3D scene scripts »
•••
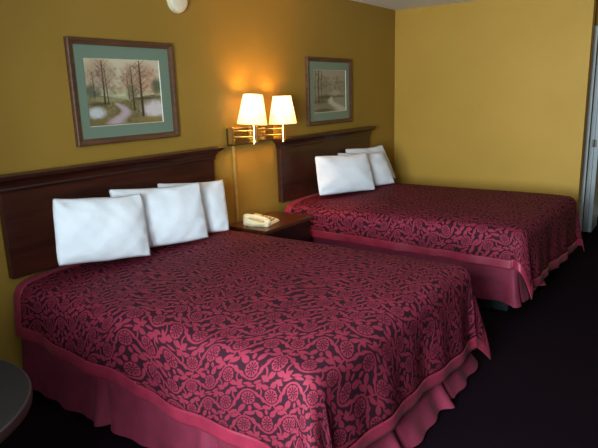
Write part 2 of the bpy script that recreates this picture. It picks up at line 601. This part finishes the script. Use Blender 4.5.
def bed(x0, x1, yh, yf, zt, zskirt, label, seed, fl=1):
    t = thing('bed', label, 'bed', ((x0 + x1) / 2, (yh + yf) / 2, 0), 'queen beds')
    obj('plinth', B(x0 + .10, x1 - .10, yf + .10, yh - .02, 0, .17, .004), M['plinth'], t)
    obj('box_spring', B(x0 + .045, x1 - .045, yf + .045, yh, .17, zt - .24, .02), M['mattress'], t)
    bm = bmesh.new()
    box(bm, x0 + .03, x1 - .03, yf + .03, yh, zt - .24, zt - .012, .055, 5)
    obj('mattress', bm, M['mattress'], t, True)
    # dust ruffle: one strip round near side, foot and far side, falling in pleats
    path = []
    yA, yB, xa, xb = -.016, yf + .028, x0 + .030, x1 - .030
    L1, L2 = yA - yB, xb - xa
    tot = 2 * L1 + L2
    n = 560
    bm = bmesh.new()
    rows = 12
    pl = [.70, 1.42, L1 - .02, L1 + .52, L1 + 1.05, L1 + L2 + .02, L1 + L2 + .7, L1 + L2 + 1.4]
    grid = []
    rc = .05
    for i in range(n + 1):
        s = tot * i / n
        if s < L1 - rc:
            p, nr = (xa, yA - s), (-1, 0)
        elif s < L1 + rc:
            k = (s - L1 + rc) / (2 * rc) * PI / 2
            p, nr = (xa + rc - rc * math.cos(k), yB + rc - rc * math.sin(k)), (-math.cos(k), -math.sin(k))
        elif s < L1 + L2 - rc:
            p, nr = (xa + s - L1, yB), (0, -1)
        elif s < L1 + L2 + rc:
            k = (s - L1 - L2 + rc) / (2 * rc) * PI / 2
            p, nr = (xb - rc + rc * math.sin(k), yB + rc - rc * math.cos(k)), (math.sin(k), -math.cos(k))
        else:
            p, nr = (xb, yB + s - L1 - L2), (1, 0)
        col = []
        for j in range(rows + 1):
            f = j / rows
            z = (zt - .245) + (zskirt - (zt - .245)) * f
            fold = .006 * math.sin(s * 31 + seed) + .006 * math.sin(s * 13.7 + 2 * seed)
            for c in pl:
                dd = s - c
                fold += .030 * math.exp(-(dd / .035) ** 2) - .030 * math.exp(-((dd - .06) / .018) ** 2)
            off = f * f * ((.12 if L1 - .03 < s < L1 + L2 + .03 else .025) * fl + fold * 1.3) + fold * .05
            col.append(bm.verts.new((p[0] + nr[0] * off, p[1] + nr[1] * off, z)))
        grid.append(col)
    for a, b in zip(grid, grid[1:]):
        for j in range(rows):
            bm.faces.new((a[j], b[j], b[j + 1], a[j + 1]))
    sk = obj('dust_ruffle', bm, M['skirt'], t, True)
    return t

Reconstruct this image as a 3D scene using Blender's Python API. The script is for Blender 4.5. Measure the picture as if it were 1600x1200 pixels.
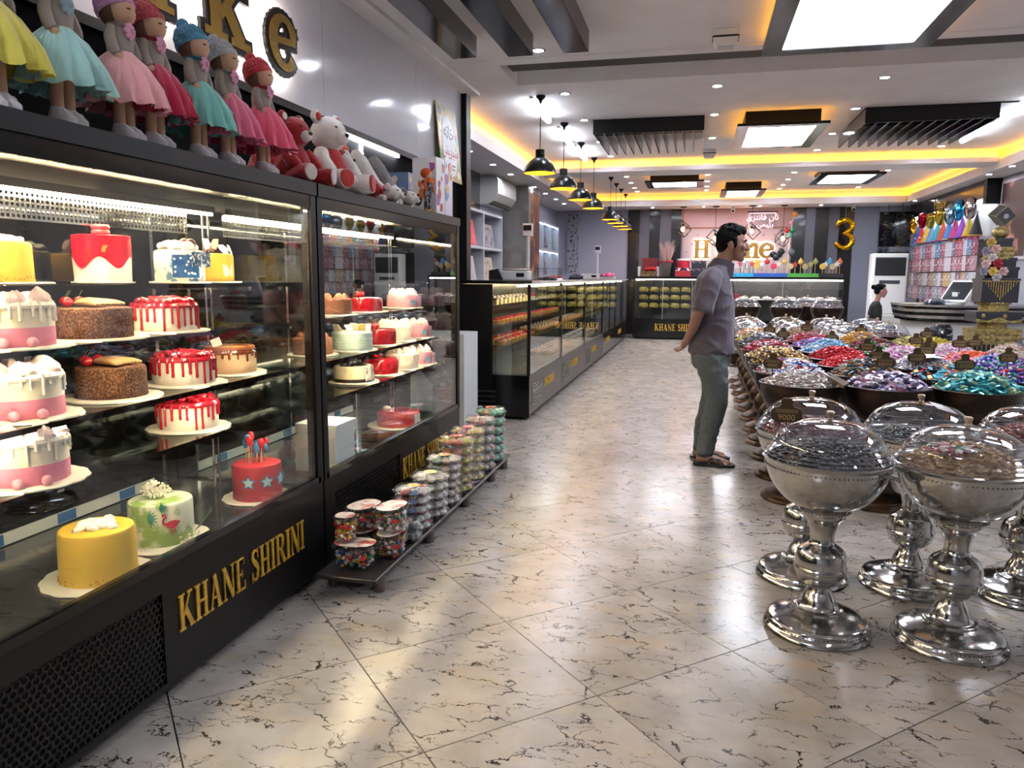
import bpy, math, random
from mathutils import Vector, Matrix
from math import pi, sin, cos, radians, sqrt, atan2
random.seed(7)
for o in list(bpy.data.objects): bpy.data.objects.remove(o)
SC = bpy.context.scene
COL = SC.collection

# ------------------------------------------------------------------ camera, world, exposure
def camera():
    cd = bpy.data.cameras.new('camera'); co = bpy.data.objects.new('camera', cd); COL.objects.link(co)
    cd.sensor_width = 36.0; cd.lens = 1180.47 * 36.0 / 1600.0; cd.clip_start = 0.05; cd.clip_end = 100
    yaw, pitch, roll = radians(13.6613), radians(-8.1063), radians(0.3623)
    f = Vector((-sin(yaw) * cos(pitch), cos(yaw) * cos(pitch), sin(pitch)))
    r = Vector((cos(yaw), sin(yaw), 0)); u = r.cross(f)
    r2 = r * cos(roll) + u * sin(roll); u2 = -r * sin(roll) + u * cos(roll)
    m = Matrix((r2, u2, -f)).transposed().to_4x4(); m.translation = (0, 0, 1.4)
    co.matrix_world = m
    SC.camera = co
camera()
W = bpy.data.worlds.new('world'); SC.world = W; W.use_nodes = True
W.node_tree.nodes['Background'].inputs[0].default_value = (0.62, 0.66, 0.75, 1)
W.node_tree.nodes['Background'].inputs[1].default_value = 0.16
SC.view_settings.view_transform = 'Standard'; SC.view_settings.look = 'None'
SC.view_settings.exposure = 1.2; SC.view_settings.gamma = 1.0; SC.view_settings.use_curve_mapping = False
SC.cycles.max_bounces = 6; SC.cycles.diffuse_bounces = 3; SC.cycles.glossy_bounces = 3
SC.cycles.transmission_bounces = 4; SC.cycles.transparent_max_bounces = 16; SC.cycles.use_adaptive_sampling = True; SC.cycles.adaptive_threshold = .06
SC.cycles.sample_clamp_indirect = 6.0; SC.cycles.caustics_reflective = False; SC.cycles.caustics_refractive = False
SC.cycles.use_denoising = True; SC.cycles.use_light_tree = False

# ------------------------------------------------------------------ helpers
def lin(c):
    if isinstance(c, str): c = tuple(int(c[i:i + 2], 16) / 255 for i in (0, 2, 4))
    return tuple(((x / 12.92) if x <= 0.04045 else ((x + 0.055) / 1.055) ** 2.4) for x in c) + (1,)
MATS = {}
def mat(name, col='808080', rough=.5, metal=0., spec=.5, emit=None, es=0., coat=0., var=None, bump=None, trans=0., sheen=0., alpha=1., sss=0.):
    if name in MATS: return MATS[name]
    m = bpy.data.materials.new(name); m.use_nodes = True; nt = m.node_tree; b = nt.nodes['Principled BSDF']; I = b.inputs
    I['Base Color'].default_value = lin(col); I['Roughness'].default_value = rough; I['Metallic'].default_value = metal
    I['Specular IOR Level'].default_value = spec; I['Coat Weight'].default_value = coat; I['Coat Roughness'].default_value = .06
    I['Transmission Weight'].default_value = trans; I['Sheen Weight'].default_value = sheen; I['Alpha'].default_value = alpha
    if sss: I['Subsurface Weight'].default_value = sss; I['Subsurface Radius'].default_value = (.02, .01, .006)
    if emit: I['Emission Color'].default_value = lin(emit); I['Emission Strength'].default_value = es
    if var or bump:
        tc = nt.nodes.new('ShaderNodeTexCoord')
    if var:  # (scale, second colour, low, high)
        n = nt.nodes.new('ShaderNodeTexNoise'); n.inputs['Scale'].default_value = var[0]; n.inputs['Detail'].default_value = 4
        nt.links.new(tc.outputs['Object'], n.inputs['Vector'])
        rp = nt.nodes.new('ShaderNodeValToRGB'); rp.color_ramp.elements[0].position = var[2]; rp.color_ramp.elements[1].position = var[3]
        rp.color_ramp.elements[0].color = lin(col); rp.color_ramp.elements[1].color = lin(var[1])
        nt.links.new(n.outputs['Fac'], rp.inputs['Fac']); nt.links.new(rp.outputs['Color'], I['Base Color'])
    if bump:  # (scale, strength)
        n2 = nt.nodes.new('ShaderNodeTexNoise'); n2.inputs['Scale'].default_value = bump[0]; n2.inputs['Detail'].default_value = 3
        nt.links.new(tc.outputs['Object'], n2.inputs['Vector'])
        bp = nt.nodes.new('ShaderNodeBump'); bp.inputs['Strength'].default_value = bump[1]; bp.inputs['Distance'].default_value = .01
        nt.links.new(n2.outputs['Fac'], bp.inputs['Height']); nt.links.new(bp.outputs['Normal'], I['Normal'])
    MATS[name] = m; return m
def emi(name, col, s):
    return mat(name, '101010', .8, emit=col, es=s)
def pane(name, tint=(.96, .98, .97), ior=1.5, rough=.0, gcol=(1, 1, 1)):
    """clear sheet glass or clear plastic: fresnel mix of transparent and mirror"""
    if name in MATS: return MATS[name]
    m = bpy.data.materials.new(name); m.use_nodes = True; nt = m.node_tree; nt.nodes.clear()
    N = nt.nodes.new; L = nt.links.new
    o = N('ShaderNodeOutputMaterial'); mx = N('ShaderNodeMixShader'); lw = N('ShaderNodeLayerWeight'); lw.inputs[0].default_value = .5
    t = N('ShaderNodeBsdfTransparent'); g = N('ShaderNodeBsdfGlossy')
    t.inputs[0].default_value = tint + (1,); g.inputs[0].default_value = gcol + (1,); g.inputs['Roughness'].default_value = rough
    f0 = ((ior - 1) / (ior + 1)) ** 2
    pw = N('ShaderNodeMath'); pw.operation = 'POWER'; pw.inputs[1].default_value = 5; L(lw.outputs['Facing'], pw.inputs[0])
    ma = N('ShaderNodeMath'); ma.operation = 'MULTIPLY_ADD'; ma.inputs[1].default_value = 1 - f0; ma.inputs[2].default_value = f0; L(pw.outputs[0], ma.inputs[0])
    L(ma.outputs[0], mx.inputs[0]); L(t.outputs[0], mx.inputs[1]); L(g.outputs[0], mx.inputs[2]); L(mx.outputs[0], o.inputs[0])
    MATS[name] = m; return m
def tulle(name, col, a=.55):
    if name in MATS: return MATS[name]
    m = mat(name, col, .9, sheen=.4); nt = m.node_tree; b = nt.nodes['Principled BSDF']
    b.inputs['Alpha'].default_value = a
    return m
def frame_of(d):
    d = d.normalized(); a = Vector((0, 0, 1)) if abs(d.z) < .9 else Vector((1, 0, 0))
    u = d.cross(a).normalized(); return u, d.cross(u).normalized()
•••
WHAT NEEDS TO BE DONE » Copy nothing but the lines above that run from the one with "Reconstruct this image" to the one with "COL = SC.collection", ends included; pictures stay out.

OUTPUT FOR THIS TASK »
Reconstruct this image as a 3D scene using Blender's Python API. The script is for Blender 4.5. Measure the picture as if it were 1600x1200 pixels.
import bpy, math, random
from mathutils import Vector, Matrix
from math import pi, sin, cos, radians, sqrt, atan2
random.seed(7)
for o in list(bpy.data.objects): bpy.data.objects.remove(o)
SC = bpy.context.scene
COL = SC.collection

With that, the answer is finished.